E magari, in questo modo, riesce pure a far dimenticare che la procura di Milano l'ha indagata per truffa, sia per i pandori sia per le uova di Pasqua. Non è da escludere che questa strategia sia utile anche nell'ottica di un eventuale rinvio a giudizio, in base a quello che decideranno la procura di Milano e il gip. Ma intanto l'estate passerà così e Ferragni, tra un viaggio di lusso e l'altro e una storia imbarazzante e l'altra, prova a distogliere l'attenzione dalle cose serie. Basterà?

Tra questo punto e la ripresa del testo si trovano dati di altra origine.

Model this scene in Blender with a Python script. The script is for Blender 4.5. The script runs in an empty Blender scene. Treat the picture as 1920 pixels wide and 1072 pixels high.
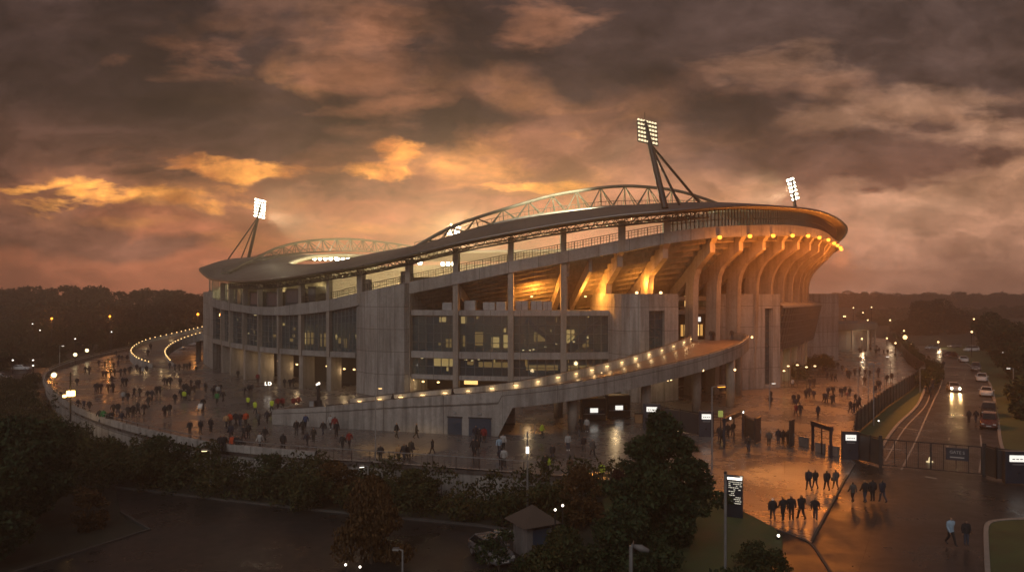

No. La cruda verità è questa. La credibilità di Chiara Ferragni è ormai distrutta. Come influencer difficilmente potrà continuare a lavorare, almeno in Italia, e lo dimostra il fatto che da dicembre a oggi, in 7 mesi di tempo, l'unico contenuto sponsorizzato è un hotel di Forte dei Marmi. Per il resto non pare ci sia più la fila di aziende pronte a firmare assegni a 5 o 6 zeri per vedere i propri prodotti nel suo profilo, che all'apice del successo era una bacheca promozionale. A tutto questo si aggiunge l'indiscrezione sulla chiusura del suo flagship store di Milano, fiore all'occhiello di un impero che le si sta sgretolando tra le dita. La recente "donazione" da 1.2 milioni molto difficilmente cambierà il corso degli eventi.

Tutti, prima o poi, devono rendersi conto di aver finito un ciclo. Prima Ferragni lo capirà, prima riuscirà a costruirsi una nuova vita, mettendo fine all'imbarazzo dei suoi follower di veder il personaggio costruito negli anni che annaspa per tornare ciò che era e che non sarà più.